The euPOLIS experts are identifying sound business models, replicable and scalable to various markets, and developing new resource activation techniques and ways to scale up Nature-Based Solutions (NBS). This will support a gradual transition to a leading market position for the euPOLIS project, moving it to the forefront of the NBS and the Blue Green regeneration.

A common and efficient strategy for exploiting the project findings focuses on their development and implementation, not only individually but also in collective ways, to ensure that these are taken up by the relevant stakeholders during and after the project’s lifetime.

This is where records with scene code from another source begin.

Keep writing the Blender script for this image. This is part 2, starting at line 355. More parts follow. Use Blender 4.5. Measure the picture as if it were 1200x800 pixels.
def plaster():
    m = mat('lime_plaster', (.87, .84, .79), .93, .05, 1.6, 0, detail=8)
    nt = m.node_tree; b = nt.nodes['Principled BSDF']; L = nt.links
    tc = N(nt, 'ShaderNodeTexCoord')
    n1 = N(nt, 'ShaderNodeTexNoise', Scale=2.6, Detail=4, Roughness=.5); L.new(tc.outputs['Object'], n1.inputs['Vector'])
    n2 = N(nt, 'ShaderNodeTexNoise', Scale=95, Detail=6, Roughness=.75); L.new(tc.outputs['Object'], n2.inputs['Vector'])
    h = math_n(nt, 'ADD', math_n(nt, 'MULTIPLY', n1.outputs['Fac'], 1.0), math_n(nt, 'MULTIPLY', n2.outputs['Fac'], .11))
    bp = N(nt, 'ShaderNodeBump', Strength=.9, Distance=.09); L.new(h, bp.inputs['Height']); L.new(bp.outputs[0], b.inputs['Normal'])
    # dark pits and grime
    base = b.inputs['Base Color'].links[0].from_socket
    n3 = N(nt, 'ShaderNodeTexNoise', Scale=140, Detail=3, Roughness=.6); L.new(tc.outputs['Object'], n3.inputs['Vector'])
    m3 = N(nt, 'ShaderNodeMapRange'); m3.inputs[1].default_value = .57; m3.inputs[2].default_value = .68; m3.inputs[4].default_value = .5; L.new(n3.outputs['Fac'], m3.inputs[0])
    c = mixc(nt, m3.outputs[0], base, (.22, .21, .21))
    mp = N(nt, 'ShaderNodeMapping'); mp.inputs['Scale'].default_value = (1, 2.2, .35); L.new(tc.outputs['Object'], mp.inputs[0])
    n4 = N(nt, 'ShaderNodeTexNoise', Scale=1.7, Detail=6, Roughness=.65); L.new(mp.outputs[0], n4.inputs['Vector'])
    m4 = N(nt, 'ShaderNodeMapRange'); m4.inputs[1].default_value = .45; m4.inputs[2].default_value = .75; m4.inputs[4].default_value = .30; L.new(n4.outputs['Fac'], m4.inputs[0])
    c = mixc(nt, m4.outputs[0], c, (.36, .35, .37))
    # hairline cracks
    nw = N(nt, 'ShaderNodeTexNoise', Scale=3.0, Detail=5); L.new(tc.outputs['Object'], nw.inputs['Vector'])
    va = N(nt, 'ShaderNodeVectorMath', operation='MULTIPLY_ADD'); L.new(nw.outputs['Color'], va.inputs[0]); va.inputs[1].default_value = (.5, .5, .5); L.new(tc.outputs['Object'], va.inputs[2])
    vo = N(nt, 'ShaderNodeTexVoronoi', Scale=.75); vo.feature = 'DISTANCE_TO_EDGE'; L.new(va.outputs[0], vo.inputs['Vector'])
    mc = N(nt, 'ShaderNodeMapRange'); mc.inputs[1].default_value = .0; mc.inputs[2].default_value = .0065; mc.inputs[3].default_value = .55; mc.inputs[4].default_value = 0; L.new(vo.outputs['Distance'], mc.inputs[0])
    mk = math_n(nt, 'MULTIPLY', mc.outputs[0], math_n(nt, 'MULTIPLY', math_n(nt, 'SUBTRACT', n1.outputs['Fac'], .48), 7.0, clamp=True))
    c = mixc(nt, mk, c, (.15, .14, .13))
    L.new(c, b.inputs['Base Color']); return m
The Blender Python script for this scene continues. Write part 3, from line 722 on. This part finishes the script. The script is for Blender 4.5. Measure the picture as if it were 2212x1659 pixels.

The Exploitation Strategy is a comprehensive description of the relevant activities that have taken place so far as well as those that are planned, to ensure the Exploitation and Business Plan-Development of the euPOLIS results beyond the end of the project, focusing on the preliminary strategies to be followed and the identification of key assets for exploitation. euPOLIS solutions will be demonstrated in four European cities: Belgrade, Lodz, Piraeus, and Gladsaxe. Four follower cities (Bogota, Palermo, Limassol, and Trebinje) have also been included to replicate and demonstrate the advantages of the euPOLIS innovations via mentoring and coaching.

The idea is to blow some fresh air into the local SMEs’ sails and invigorate them to turn the course more boldly towards a more nature-based way of business. Reality check: Since the signing of the Green Deal and the Green Agenda for the Western Balkans in 2020, less than four percent of state-owned and privately held companies have moved toward green businesses in this region.  Upscaling their products and services and unequivocally choosing the NBS path may interest investors in taking a more open and “playful” stand toward planting their money in “green”.

COSTLY EQUALS ATTRACTIVE

The Global Biodiversity Framework launched at COP15 Montreal, and the Taskforce on Nature-related Financial Disclosures (TNFD) both mean businesses will need to start reporting and reducing the damage they do to the ecosystems in which they operate. The EU’s Nature Restoration Law, passed in July this year, aims to push this further.

It means that restoration measures will be put in place by 2030 covering at least 20% of all land and sea areas in Europe. EU member states will have to implement legally binding measures to restore ecosystems. As part of this, companies will have to be more transparent about the harm they’re causing to nature, while at the same time concretely showcasing what they’re doing to help.  

“With the Act, everything is getting more and more expensive; that’s a great thing,” says Danijel Višević, managing partner at World Fund, a climate tech VC.

The cost of destroying the natural environment for businesses will rise, meaning they “need to switch to regenerative agriculture, to planting trees, to building business models where you don’t need to harm nature,” Višević explains. “Investments into these types of solutions become more and more attractive.”

On the other hand, not everyone is fully convinced that biodiversity and nature restoration have a long-term potential to preserve the interest of the VCs, and the credits seem to be the first catch to those.

-My personal take is that it’s probably going to be very difficult for VC to, in the long term, go directly into backing nature-based projects, says Agate Freimane, partner at Norrsken VC for the Sifted.

Because there are lots of startups working on biodiversity credits with few accountability measures in place, it can be difficult to know which ones are worth backing. That means there’s a lot of price volatility when it comes to cost per credit. “There’s a lot of quality issues,” Freimane says.  

While nature-based investments are still sometimes met with resistance and challenges that need to be surpassed, research initiatives and projects like euPOLIS can greatly aid in bridging the gap between profitability and corporate sustainability on one side, and a happy, healthy and future powered by nature.